Brandon Fangio and Alex Moltz


Ulises Velez

While chanting and holding signs, protesters marched through the streets of McKinney.

Nicole Stuessy, Reporter

Streets lined with protesters chanting and holding signs, reporters everywhere, it looked like a scene straight from Ferguson or Baltimore, but this wasn’t either of those places, this was in McKinney, Texas “the #1 place to live in America.”

These people were protesting what they claimed to be police brutality after a video was posted showing an officer responding to a call at a pool party on Friday, June 5.

“There at least had to be around 50 people if not more at the pool party,” sophomore and pool party attendee Georgianna Roeder said. “I found out about it through Twitter. The party wasn’t out of control but the parents were.”

Neighbors called the cops after a fight broke out between a neighborhood resident and teenager.

“This one lady was complaining to the security guards and started saying racial slurs and got into a fight with my friend,” Roeder said. “She told her to ‘go back to section 8.’”

Once the police arrived, [former] officer Eric Casebolt yelled at the group of girls to go to the other side of the street.

“Dajerria was standing and the officer already told her to leave her spot,” Roeder said. “When I walked over to her she was complaining and bad-mouthing the cops. She had started to say something and I covered her mouth and I started to walk away with her”

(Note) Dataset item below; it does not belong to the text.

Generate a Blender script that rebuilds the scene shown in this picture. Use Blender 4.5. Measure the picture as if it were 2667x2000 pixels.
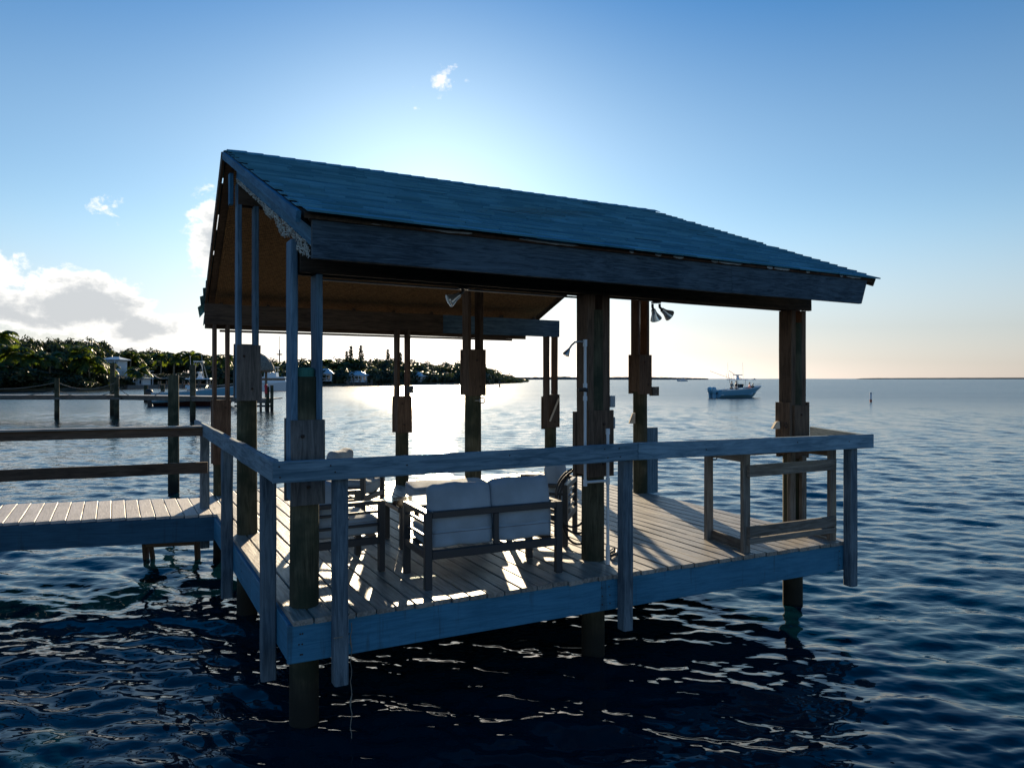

What happened next was something she never thought she would witness.

“As we were walking away the cop stopped us and was like ‘I already told you to leave’ and then he pulled his gun out.” Roeder said. “We both looked at him and he started to put his gun away and then turned it towards somebody else. Then he grabbed Dajerria and flung her to the ground.”

Roeder was speechless as she watched her friend be pinned to the ground by a police officer.

“I didn’t know what to do. I was thinking ‘should I help her?’ I couldn’t just stand there watching her get beaten by a cop,” Roeder said. “But then I also had to think if I place my hands on him I could go to jail for touching an officer. That was the worst feeling ever.”

Roeder wasn’t in fear for her life, but in fear for those of her friends.

“Honestly I thought he was going to shoot because he pulled out his gun for no reason on multiple people,” Roeder said. “That cop was the only one cussing and pulling his gun out.”

While she watched, she and others pulled out their phones and recorded the incident.

“People need to know what their rights are,” Roeder said. “Yes, we have the right to video record things, but the officer told us we were interfering, and he threatened to take me and other people to jail that had their phones out just because we were video taping it.”

Roeder has a partial video but the only full video is from Brandon Brooks, who is white.

“He (the officer) only said things to people who were taller than him and could possibly pose a threat,” Roeder said. “He only told the black kids to stop recording it.

She has turned this situation into a learning experience.

“I’ve learned that you can’t really trust people and what they say,” Roeder said. “I heard the lady who attacked my friend talking to the police officer and telling him all this stuff that didn’t happen and twisted the story around.”

Looking back, she wonders if the officer took different actions, could this have been avoided.

“I think if the cops had threatened to take us to jail, people would’ve backed off,” Roeder said. “He could’ve just threatened to pepper spray us, and people would’ve listened.”


The protesters who marched from the elementary school to the scene had their own concerns.

“I wasn’t really expecting a lot of people to show up I was surprised at the outcome,” junior Ameenah McKnight said. “There were about 800 people. One guy even flew all the way from New York to come and protest.”

People of all races marched the streets of McKinney.

“It was powerful to see all of those people coming together,” McKnight said. “It was a really peaceful thing. No one really got in any arguments. Everyone just stayed together and marched. We made a statement and showed McKinney that people can come together.”